--- Begin INPUT ROWS ---
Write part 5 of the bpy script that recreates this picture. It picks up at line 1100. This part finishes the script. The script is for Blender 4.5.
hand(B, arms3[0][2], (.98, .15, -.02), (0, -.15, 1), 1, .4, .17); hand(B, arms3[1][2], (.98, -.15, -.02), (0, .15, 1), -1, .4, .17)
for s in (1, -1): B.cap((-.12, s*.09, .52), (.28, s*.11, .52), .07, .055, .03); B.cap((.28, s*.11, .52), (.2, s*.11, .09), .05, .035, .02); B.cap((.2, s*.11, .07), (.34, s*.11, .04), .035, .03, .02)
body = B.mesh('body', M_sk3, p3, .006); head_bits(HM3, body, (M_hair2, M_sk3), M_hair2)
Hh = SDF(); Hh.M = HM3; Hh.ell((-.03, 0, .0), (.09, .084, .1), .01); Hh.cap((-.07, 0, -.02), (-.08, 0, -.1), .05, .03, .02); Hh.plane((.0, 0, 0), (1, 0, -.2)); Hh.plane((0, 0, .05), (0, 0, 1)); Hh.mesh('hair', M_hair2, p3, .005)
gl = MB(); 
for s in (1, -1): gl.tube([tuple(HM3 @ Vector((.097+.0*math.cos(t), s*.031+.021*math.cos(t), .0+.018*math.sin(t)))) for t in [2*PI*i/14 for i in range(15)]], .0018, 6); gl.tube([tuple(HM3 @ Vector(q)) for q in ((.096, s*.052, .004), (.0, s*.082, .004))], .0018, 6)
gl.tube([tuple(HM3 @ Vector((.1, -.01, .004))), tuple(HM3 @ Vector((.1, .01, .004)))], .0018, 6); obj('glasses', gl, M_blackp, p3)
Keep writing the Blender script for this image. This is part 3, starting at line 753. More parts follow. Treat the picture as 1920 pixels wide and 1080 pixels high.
--- End INPUT ROWS ---
Out of the material above, gather each line where "script" appears.

THE REPLY:
Write part 5 of the bpy script that recreates this picture. It picks up at line 1100. This part finishes the script. The script is for Blender 4.5.
Keep writing the Blender script for this image. This is part 3, starting at line 753. More parts follow. Treat the picture as 1920 pixels wide and 1080 pixels high.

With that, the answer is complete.